Avete presente quando al bancone del bar, ora dell’aperitivo, siete accanto a un altro cliente mentre ordina un cocktail dall’aspetto meraviglioso e dal nome intrigante? Un cocktail che vorreste assaggiare, ma avete paura di fare la figura del boomer chiedendo «lo stesso» senza sapere nemmeno come è fatto? Ecco, a chi scrive è capitato, e questo nonostante anni di pratica ai banconi di diversi bar, per piacere o per lavoro. Questione di abitudine, forse, e per molti è così: i miei genitori, boomer all’anagrafe, per l’aperitivo continuano a ordinare solo acqua tonica o il mitico Martini nelle occasioni speciali. Ma perché?

Può darsi che sotto sotto ci sia una spiegazione anche storica, insieme alla confortevole pigrizia: d’altronde per secoli l’aperitivo è stato uguale a se stesso. Lo ha inventato Ippocrate per solleticare l’appetito di pazienti inappetenti: un vino dolce aromatizzato con fiori e assenzio. Come lui hanno fatto gli antichi Romani, limitandosi ad aggiungere alla sua ricetta salvia e rosmarino, e poi i farmacologi medioevali hanno creato nuovi infusi. Un principio che è stato alla base della creazione di alcuni tra i più grandi liquori italiani dell’aperitivo,  il vermut su tutti, inventato a Torino a fine Settecento, e che ha scandito un rito appannaggio dell’alta società almeno per tutto l’Ottocento e inizio Novecento. Perché l’aperitivo, come lo conosciamo noi, cocktail e stuzzichini, è nato molto dopo: intorno agli Ottanta, dopo la nascita dei bitter, dei nuovi spirit iconici come il Campari e dall’esplosione della miscelazione sulla scia di un trend scoppiato con il Proibizionismo negli Usa. Il punto è che, come è successo per la cucina, anche i cocktail da allora sono cambiati, ed è cambiato completamente l’aperitivo. Tornando al punto, allora, cosa ordinare all’aperitivo per non sembrare un boomer?

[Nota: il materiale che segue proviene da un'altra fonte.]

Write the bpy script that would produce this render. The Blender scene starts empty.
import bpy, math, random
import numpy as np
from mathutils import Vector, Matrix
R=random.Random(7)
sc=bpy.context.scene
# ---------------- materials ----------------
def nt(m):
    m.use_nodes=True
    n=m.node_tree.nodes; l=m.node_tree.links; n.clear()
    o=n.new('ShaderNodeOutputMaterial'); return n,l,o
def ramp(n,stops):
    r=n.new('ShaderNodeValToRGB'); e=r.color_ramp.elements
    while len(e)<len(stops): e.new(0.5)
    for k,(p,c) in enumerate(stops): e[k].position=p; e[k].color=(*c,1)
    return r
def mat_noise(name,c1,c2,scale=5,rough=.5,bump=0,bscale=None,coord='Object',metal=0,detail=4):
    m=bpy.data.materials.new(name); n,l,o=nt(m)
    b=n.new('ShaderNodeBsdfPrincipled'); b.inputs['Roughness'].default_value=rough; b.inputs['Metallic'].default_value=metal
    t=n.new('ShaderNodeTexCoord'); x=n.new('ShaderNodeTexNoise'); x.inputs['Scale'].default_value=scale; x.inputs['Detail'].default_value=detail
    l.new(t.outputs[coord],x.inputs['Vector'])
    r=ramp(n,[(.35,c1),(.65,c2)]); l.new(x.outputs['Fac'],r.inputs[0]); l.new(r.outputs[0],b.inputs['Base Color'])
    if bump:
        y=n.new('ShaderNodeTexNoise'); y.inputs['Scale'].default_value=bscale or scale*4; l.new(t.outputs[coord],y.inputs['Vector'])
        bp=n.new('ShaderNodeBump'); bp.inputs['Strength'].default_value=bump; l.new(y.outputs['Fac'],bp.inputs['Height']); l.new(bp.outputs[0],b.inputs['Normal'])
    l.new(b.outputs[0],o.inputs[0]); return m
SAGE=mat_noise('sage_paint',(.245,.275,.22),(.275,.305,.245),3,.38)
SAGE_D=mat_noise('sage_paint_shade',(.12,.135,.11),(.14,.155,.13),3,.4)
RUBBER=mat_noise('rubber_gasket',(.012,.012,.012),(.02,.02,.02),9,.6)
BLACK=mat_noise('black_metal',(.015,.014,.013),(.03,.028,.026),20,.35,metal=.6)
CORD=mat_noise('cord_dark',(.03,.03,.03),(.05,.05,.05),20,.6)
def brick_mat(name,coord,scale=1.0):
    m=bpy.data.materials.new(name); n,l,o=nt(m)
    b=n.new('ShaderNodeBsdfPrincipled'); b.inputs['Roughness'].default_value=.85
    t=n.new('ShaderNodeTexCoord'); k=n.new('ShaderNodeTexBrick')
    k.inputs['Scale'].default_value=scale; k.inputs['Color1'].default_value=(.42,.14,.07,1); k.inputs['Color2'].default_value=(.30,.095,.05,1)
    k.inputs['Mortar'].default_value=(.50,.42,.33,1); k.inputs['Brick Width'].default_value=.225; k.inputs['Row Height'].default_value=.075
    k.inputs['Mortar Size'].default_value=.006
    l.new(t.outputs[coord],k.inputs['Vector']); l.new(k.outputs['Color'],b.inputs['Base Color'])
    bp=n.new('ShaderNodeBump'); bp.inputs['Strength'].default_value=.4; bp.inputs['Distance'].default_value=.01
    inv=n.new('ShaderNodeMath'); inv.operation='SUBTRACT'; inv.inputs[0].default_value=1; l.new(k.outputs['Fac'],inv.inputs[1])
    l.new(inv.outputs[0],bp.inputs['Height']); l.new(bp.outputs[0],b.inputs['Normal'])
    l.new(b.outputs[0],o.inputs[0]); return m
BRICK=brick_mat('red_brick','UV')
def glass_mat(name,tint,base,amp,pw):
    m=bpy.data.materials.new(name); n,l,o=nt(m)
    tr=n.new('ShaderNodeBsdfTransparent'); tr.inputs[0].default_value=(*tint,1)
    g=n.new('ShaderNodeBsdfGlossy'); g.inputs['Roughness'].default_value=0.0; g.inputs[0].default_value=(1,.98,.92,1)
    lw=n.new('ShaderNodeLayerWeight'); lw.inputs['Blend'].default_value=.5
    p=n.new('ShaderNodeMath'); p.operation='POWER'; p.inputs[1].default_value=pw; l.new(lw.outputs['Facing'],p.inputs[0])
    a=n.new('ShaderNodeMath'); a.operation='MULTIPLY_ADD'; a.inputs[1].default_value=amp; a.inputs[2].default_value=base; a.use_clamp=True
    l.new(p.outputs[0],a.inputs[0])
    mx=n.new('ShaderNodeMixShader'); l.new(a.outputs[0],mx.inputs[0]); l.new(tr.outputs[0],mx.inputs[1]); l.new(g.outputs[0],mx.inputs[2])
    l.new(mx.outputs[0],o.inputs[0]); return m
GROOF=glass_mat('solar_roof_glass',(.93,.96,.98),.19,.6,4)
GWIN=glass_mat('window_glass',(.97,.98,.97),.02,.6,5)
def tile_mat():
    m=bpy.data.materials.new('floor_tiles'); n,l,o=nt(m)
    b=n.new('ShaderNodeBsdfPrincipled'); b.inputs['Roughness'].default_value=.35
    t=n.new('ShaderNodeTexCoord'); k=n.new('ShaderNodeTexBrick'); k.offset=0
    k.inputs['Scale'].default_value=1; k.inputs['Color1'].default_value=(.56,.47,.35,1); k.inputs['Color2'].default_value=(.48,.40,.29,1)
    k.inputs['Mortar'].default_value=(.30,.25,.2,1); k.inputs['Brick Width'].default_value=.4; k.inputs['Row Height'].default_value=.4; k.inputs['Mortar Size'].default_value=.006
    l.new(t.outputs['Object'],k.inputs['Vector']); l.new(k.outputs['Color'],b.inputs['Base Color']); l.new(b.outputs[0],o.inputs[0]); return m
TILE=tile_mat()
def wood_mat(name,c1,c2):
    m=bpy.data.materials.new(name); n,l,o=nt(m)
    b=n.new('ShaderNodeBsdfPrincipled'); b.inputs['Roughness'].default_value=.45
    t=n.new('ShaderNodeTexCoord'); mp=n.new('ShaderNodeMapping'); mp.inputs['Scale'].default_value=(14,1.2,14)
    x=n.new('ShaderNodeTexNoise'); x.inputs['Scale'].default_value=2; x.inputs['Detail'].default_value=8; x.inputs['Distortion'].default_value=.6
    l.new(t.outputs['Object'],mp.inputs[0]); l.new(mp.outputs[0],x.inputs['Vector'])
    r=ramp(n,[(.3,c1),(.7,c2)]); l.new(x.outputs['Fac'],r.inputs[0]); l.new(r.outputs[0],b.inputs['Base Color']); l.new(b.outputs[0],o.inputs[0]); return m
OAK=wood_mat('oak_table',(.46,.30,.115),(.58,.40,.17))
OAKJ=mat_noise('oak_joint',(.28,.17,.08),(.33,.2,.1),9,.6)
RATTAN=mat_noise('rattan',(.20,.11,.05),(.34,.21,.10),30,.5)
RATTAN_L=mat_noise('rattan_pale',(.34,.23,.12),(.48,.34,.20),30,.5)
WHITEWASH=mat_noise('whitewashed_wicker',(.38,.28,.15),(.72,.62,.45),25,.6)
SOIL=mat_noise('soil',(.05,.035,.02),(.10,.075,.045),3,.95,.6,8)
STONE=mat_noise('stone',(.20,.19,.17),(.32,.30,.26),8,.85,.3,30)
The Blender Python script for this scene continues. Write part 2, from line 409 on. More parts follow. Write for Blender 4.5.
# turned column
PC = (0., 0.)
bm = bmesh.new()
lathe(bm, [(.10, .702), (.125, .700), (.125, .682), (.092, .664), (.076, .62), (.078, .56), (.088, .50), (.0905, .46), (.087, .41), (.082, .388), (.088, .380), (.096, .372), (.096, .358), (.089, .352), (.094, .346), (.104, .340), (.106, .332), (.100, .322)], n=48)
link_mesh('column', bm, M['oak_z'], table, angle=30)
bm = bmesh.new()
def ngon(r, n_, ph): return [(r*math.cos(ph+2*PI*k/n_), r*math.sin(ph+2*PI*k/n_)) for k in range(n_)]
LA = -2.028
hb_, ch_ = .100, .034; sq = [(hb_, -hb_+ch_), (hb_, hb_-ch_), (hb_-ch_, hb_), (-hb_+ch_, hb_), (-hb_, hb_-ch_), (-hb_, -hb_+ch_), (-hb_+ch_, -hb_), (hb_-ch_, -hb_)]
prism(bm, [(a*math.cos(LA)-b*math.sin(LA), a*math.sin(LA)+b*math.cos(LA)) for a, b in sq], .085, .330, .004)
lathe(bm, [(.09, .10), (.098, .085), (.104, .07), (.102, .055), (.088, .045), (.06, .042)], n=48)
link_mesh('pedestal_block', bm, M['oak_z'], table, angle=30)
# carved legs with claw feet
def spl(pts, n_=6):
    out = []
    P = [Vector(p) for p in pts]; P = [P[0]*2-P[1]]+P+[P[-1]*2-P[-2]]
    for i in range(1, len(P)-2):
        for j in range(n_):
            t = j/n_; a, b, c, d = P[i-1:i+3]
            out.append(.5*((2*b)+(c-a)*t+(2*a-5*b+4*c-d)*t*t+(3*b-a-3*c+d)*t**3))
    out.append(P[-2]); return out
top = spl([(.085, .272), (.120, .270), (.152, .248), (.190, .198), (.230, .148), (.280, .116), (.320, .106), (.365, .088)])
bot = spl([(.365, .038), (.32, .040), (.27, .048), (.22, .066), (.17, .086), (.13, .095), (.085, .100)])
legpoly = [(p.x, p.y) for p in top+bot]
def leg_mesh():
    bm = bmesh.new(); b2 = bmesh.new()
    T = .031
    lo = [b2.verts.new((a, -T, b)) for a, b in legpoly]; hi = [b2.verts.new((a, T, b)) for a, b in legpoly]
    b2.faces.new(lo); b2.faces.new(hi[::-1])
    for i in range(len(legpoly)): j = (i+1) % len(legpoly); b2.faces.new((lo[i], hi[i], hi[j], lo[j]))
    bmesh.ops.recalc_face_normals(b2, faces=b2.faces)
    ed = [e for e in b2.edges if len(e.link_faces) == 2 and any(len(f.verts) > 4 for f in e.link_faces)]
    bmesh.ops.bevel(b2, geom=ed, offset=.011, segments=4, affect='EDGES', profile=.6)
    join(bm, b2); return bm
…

Perché il “solito” è démodé (ma non siate timidi)

Primo consiglio: «No pestati, mojito, caipiroska, drink dall’indiscusso successo anni Novanta e primi anni del nuovo millennio. Sono i tipici casi che fanno risultare abbastanza boomer chi li chiede» dice Desirè Verdecchia, bar director dei Bulgari Hotels & Resorts. Il motivo è che, semplicemente, ora c’è molto altro: «Ormai l’offerta è così ampia che pensare di bere “il solito” è limitante. Vuol dire che non si ha voglia di leggere il menù o non si sa da dove cominciare» osserva Martina Bonci, bar manager del Giardino 25, il caffè e cocktail bar di Gucci a Firenze. «La nostra bravura come bartender sta anche in questo: far sentire ogni ospite a proprio agio, capire cosa gli piace, e così costruirgli un drink come un abito sartoriale. In questo modo raggiungi due risultati: aiuti chi ti sta davanti a comprendere meglio i propri gusti, e gli fai conoscere un nuovo sapore». Primo punto, allora: non rimuginate su “cosa bere”, piuttosto non fate i timidi e chiedete cosa bere.